Paolo Bonzini <pbonz...@redhat.com> writes:

> On 03/05/2018 14:17, Markus Armbruster wrote:
>>>> 4. Connect to the QMP socket e.g. like this:
>>>>    $ socat UNIX:/your/qmp/socket 
>>>> READLINE,history=$HOME/.qmp_history,prompt='QMP> '
>>>>
>>>>    Issue QMP command 'qmp_capabilities':
>>>>    QMP> { "execute": "qmp_capabilities" }
>>>>
>>>> 5. Boot the guest.
>>>>
>>>> 6. In the guest, write to the scratch disk, e.g. like this:
>>>>
>>>>    # dd if=/dev/zero of=/dev/vdb count=1
>>>>
>>>>    Do double-check the device specified with of= is actually the
>>>>    scratch device!
>>>>
>>>> 7. Issue QMP command 'cont':
>>>>    QMP> { "execute": "cont" }
>>>>
>>>> After step 6, I get a BLOCK_IO_ERROR event followed by a STOP event.  Good.
>>>>
>>>> After step 7, I get BLOCK_IO_ERROR, then RESUME, then STOP.  Not so
>>>> good; I'd expect RESUME, then BLOCK_IO_ERROR, then STOP.
>>> Do you want to rephrase this in the form of a script for qemu-iotests?
>>>
>>> I suppose the 'dd' line can be replaced by a 'qemu-io' monitor command.
>> Uh, can it?  With qemu-io, the write doesn't stop the guest, because it
>> bypasses the device model, and thus blk_error_action().  I'm not aware
>> of ways to make qemu-iotests write via a device model.  I'm afraid we
>> need a full-fledged qtest.  Better ideas?
>
> Yeah, using virtio-blk-test sounds like a good idea.
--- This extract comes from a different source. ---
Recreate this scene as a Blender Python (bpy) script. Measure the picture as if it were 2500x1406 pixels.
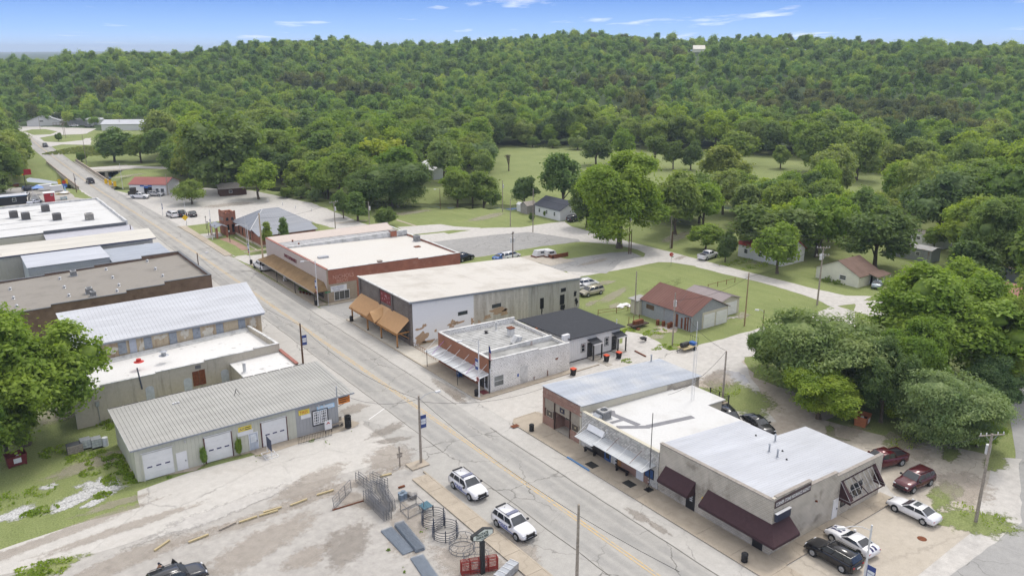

Who's familiar with this test?  I'm not sure I can afford digging into
it myself right now...

The other devices supporting error actions are in hw/scsi/scsi-disk.c,
hw/ide/ahci.c and hw/ide/core.c.  Tests with matching names are
virtio-scsi-test.c, ahci-test.c, ide-test.c.